豪州を賑わす『明』と『暗』の話題。連盟とファンの対立とリオ五輪目指す“オリルーズ”の挑戦

text by 植松久隆 photo by Getty Images , Taka Uematsu

2度目は迅速だったFFAの対応

 FFAは、今回の記事が出た直後、前回と打って変わった速やかな対応を見せた。すぐに、直接的なレスポンスをFacebook上に掲載して反撃して見せたのだ。少し長くなるが引用する。

「今朝のテレグラフ紙の記事、もうお読みになった方もいるかもしれませんが、これがその記事への私たちの回答です。“メリー・クリスマス、レベッカ・ウィルソンさん! サッカーは、現在、過去、未来、いつでもオーストラリアの一部です。私たちはどこにも行きやしません。

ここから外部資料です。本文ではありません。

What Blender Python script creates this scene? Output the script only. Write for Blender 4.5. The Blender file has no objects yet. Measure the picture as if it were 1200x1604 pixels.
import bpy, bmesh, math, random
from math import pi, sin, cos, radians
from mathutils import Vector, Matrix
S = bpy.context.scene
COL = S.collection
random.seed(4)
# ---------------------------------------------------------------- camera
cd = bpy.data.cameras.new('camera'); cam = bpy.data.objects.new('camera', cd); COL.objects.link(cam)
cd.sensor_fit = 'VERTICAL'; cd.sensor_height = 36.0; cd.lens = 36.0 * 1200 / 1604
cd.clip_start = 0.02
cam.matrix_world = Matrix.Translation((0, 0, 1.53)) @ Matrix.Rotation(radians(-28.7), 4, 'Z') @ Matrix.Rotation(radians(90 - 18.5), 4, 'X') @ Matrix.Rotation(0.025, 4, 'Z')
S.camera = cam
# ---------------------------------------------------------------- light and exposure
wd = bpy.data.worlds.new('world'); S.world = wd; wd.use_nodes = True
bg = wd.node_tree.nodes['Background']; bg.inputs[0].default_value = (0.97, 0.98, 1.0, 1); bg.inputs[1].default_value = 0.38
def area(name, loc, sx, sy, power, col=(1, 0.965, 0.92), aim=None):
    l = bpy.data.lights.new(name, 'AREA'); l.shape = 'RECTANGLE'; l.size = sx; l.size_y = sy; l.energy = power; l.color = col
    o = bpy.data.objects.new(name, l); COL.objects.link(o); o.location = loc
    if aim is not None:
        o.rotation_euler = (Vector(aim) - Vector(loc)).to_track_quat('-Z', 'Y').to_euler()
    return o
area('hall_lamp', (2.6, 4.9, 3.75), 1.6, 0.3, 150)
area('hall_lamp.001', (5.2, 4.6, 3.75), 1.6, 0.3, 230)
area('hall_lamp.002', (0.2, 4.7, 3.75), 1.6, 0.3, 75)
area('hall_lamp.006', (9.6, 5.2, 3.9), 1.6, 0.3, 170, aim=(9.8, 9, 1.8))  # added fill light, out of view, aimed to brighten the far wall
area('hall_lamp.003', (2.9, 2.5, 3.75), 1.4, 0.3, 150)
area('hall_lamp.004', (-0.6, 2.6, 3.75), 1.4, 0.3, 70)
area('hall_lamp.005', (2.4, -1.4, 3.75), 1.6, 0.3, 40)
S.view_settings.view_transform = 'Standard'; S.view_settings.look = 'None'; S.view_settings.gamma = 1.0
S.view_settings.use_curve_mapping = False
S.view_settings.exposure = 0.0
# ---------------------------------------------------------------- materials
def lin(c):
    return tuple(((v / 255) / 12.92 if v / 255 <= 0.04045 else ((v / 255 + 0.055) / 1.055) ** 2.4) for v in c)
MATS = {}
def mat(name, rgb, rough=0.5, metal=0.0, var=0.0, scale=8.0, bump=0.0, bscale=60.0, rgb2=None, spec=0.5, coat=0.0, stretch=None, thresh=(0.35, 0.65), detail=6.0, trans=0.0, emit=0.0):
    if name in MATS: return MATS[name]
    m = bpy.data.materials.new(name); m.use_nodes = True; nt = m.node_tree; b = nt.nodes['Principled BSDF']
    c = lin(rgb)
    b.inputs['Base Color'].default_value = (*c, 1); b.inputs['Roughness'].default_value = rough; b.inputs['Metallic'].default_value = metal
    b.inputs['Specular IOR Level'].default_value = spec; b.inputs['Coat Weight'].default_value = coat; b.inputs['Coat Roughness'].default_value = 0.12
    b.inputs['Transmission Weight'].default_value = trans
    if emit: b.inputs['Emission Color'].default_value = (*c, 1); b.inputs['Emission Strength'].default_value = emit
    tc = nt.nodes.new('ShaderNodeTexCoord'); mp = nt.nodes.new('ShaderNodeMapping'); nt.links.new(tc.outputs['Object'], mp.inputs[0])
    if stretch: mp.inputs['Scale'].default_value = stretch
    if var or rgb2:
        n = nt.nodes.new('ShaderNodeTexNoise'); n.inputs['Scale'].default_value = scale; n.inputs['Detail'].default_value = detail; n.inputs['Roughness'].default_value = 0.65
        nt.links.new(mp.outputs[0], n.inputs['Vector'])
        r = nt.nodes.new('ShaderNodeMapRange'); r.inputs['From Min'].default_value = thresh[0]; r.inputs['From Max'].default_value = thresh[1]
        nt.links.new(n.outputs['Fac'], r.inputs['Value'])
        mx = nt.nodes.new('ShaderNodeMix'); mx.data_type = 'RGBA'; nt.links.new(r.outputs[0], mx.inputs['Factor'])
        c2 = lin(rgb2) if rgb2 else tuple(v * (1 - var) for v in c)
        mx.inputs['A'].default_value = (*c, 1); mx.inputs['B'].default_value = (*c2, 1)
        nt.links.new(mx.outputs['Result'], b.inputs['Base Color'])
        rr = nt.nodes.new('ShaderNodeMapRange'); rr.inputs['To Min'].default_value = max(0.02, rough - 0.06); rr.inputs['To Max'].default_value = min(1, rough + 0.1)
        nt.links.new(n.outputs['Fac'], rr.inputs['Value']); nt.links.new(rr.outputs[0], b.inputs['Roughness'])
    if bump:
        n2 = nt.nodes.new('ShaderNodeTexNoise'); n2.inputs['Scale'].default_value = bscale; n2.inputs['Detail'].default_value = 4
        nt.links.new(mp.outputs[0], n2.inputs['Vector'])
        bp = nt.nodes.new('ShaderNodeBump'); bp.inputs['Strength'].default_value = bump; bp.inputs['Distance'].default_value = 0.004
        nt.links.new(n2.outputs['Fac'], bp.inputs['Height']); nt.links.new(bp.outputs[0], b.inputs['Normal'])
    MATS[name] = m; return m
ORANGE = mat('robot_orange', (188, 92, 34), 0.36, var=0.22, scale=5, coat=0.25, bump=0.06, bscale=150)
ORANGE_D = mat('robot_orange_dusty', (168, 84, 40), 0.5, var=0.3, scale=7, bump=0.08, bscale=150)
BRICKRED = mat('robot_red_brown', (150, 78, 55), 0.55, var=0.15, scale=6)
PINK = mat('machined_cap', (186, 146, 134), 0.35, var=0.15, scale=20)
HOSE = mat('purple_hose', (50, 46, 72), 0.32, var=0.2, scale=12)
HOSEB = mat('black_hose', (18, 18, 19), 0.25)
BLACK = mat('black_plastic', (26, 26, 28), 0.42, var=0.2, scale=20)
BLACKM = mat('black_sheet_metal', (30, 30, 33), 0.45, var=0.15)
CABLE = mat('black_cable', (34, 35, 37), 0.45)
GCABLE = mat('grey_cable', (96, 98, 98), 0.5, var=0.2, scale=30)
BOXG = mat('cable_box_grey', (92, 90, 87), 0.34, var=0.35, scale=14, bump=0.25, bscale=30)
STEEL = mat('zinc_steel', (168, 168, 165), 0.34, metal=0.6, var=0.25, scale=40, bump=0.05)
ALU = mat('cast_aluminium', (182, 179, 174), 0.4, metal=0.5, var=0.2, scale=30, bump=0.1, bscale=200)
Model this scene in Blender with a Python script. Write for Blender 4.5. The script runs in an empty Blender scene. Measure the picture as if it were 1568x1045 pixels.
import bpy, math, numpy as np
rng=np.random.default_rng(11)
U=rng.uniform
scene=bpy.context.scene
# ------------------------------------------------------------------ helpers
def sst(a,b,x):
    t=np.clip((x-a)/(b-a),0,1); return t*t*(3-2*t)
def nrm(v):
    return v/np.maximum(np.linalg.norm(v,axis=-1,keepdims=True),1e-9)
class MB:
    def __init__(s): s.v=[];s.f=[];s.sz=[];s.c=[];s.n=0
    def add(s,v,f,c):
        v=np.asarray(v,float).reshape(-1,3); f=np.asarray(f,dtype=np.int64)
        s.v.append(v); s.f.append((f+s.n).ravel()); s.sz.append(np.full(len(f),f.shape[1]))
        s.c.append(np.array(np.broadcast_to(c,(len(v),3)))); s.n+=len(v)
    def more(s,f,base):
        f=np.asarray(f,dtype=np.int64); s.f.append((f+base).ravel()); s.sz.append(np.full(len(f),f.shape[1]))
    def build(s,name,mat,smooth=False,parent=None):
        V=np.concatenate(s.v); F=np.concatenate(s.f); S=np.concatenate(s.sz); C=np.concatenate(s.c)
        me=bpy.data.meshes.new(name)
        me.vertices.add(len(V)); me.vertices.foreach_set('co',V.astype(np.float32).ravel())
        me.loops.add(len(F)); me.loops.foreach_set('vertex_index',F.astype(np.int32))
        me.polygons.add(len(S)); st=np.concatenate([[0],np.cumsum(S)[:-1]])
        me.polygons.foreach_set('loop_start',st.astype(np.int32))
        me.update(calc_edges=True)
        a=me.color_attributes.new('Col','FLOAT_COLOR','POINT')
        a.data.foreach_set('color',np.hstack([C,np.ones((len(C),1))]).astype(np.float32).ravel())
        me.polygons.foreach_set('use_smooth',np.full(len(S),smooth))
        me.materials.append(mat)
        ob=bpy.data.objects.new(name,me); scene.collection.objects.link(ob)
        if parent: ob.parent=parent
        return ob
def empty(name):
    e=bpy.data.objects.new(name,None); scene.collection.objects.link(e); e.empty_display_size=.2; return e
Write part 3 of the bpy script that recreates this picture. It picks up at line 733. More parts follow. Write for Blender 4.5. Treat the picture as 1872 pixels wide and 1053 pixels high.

是非、あなたも私達の仲間になりませんか”」

 この迅速かつウィットの利いた対応には、「やっと、FFAが僕らのために立ち上がった」というものに代表されるようなファンからの肯定的な反応が多数見られた。

 同時に、前回の記事掲載後に殺害予告も寄せられるなど大きな批判を招いたにも関わらず、なぜウィルソン氏がここまで執拗にサッカーを攻撃するのか理解できないと言ったような激しい拒否反応も見られ、コアなサッカーファンの彼女に対しての恨み骨髄に徹することがあらためて印象付けられた。

 それでも、FFAが速やかな“初期消火”を行ったことは、「なぜ、前回は出来なかったのか」という疑問はさておき、彼らの対応の進歩として素直に評価しなければなるまい。

 この「FFA対レベッカ・ウィルソン」の第2ラウンドが今後どのように推移するかだが、クリスマス休暇の真っただ中ということもあり、このまま双方の目立った動きが無いまま痛み分けになる気配が濃厚だ。